We are in budget star wars when budget talk becomes budget hyper talk

I  have not been the most loyal star wars viewer.   I saw the first movie, then maybe the second.  After that I confess that I lost interest.

But for me,    the most vivid memory of my star wars experience was the moment when the space ship’s captain clicked on the hyper speed switch and the craft instantly lurched ahead at a speed that was larger by a factor of 10 or100.   The millions of stars that populated the surrounding galaxy rushed past in a blur of streaking white shapes.

For today’s economic discussion, the notable issue is not the stars speeding past.  It is the instantaneous increase of speed by a factor of 100.   So it is with the economic discussions of our day.  We talk about dollar amounts that approach $500 billion, $600 billion, $900 billion.  And then, all of a sudden, we are back at 1.  Not 1 billion, but 1 trillion.

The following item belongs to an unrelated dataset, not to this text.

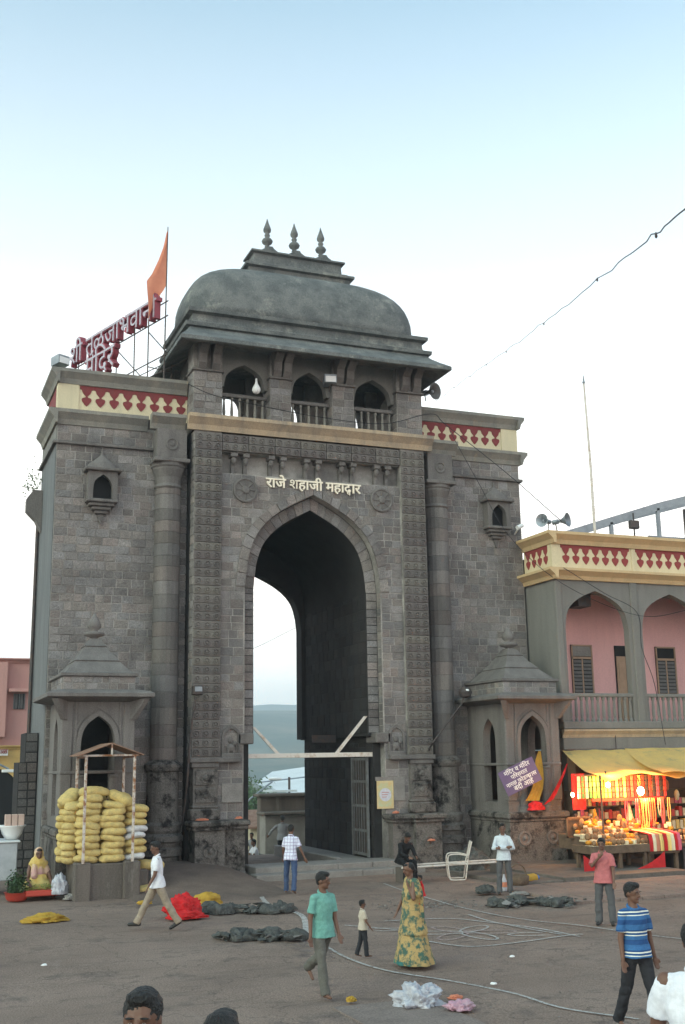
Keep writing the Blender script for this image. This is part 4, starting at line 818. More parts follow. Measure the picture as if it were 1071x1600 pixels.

To maintain context and continuity of the economic narrative, we should not let our political or economic leaders refer to $1 trillion.  Rather we should insist that they call it like it is $1,000 billion.

After all, which sounds larger, 800 or 1?  If someone were to tell you we were incurring a budget deficit of 1 something, or 800 something, which would sound smaller?  If you were to say the 1, you would not be alone.  And that is the problem.

We should not permit our politicians to hypershift from billions to trillions.  It lulls the vast majority of the public into a sense of comfort and complacency.   If our deficit is larger than $900 billion and is approaching $1,000 billion, let’s call it like it is.  Do not let our political leaders downshift to trillions to make us feel more comfortable with what is fundamentally a very large budget indeed.

When I think back to my childhood, my father would frequently ask which is heavier. a pound of lead or a pound of feathers.

I ask you the budgetary equivalent.  Which is larger?  A budget of $3,800 billion or a budget of $3.8 trillion?